The cutting from the Westliche Post sent by J. Weydemeyer is headed: "A Republican Protest, London, September 17, 1864", and is the American edition of the "Republican Protest" which the same unavoidable Herr Karl Blind simultaneously sent under the same title to the Neue Frankfurter Zeitung, and then with his customary, assiduous ant-like industriousness forwarded to the London Hermann as a reproduction from the Neue Frankfurter Zeitung.

A comparison of the two versions of Blind's clumsy handiwork would show how the same Herr Karl Blind, while protesting in Frankfurt and London with a respectable, republican, Cato-like woeful countenance, simultaneously gives free rein in far-off St. Louis to the most malicious idiocy and the vilest impudence. A comparison of the two versions of the "Protest", for which there is no space here, would also result in a new amusing contribution to the method of fabricating letters, circulars, leaflets, protests, provisos, defences, proclamations, appeals, and other similar head-shakingly solemn Blindian political recipes, from which there is as little chance of escaping as from Mr. Holloway's pills or Mr. Hoff's malt extract.

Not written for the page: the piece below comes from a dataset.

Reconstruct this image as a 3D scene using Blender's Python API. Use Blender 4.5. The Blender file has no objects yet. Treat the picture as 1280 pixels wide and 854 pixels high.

Nothing could be further from my mind than to seek to explain a man such as Lassalle and the real tendency of his agitation to a grotesque Mazzini-Scapin with nothing behind him but his own shadow. On the contrary, I am convinced that Herr Karl Blind is only fulfilling the calling imposed on him by nature and by Aesop in stepping behind the dead lion.

London,
November 28, 1864

Karl Marx
1, Modena Villas
Maitland Park

Cover Letter[edit source]

November 28, 1864
1, Modena Villas, Maitland Park,
Haverstock Hill, London

Dear Sir,

I beg you to accept for publication the enclosed letter concerning Herr Karl Blind.

I have sent the same statement in the same form — as a letter to the Stuttgart Beobachter — to some Prussian newspapers for publication, and will also arrange for it to be reproduced in a German newspaper here so that responsibility for it rests solely with me.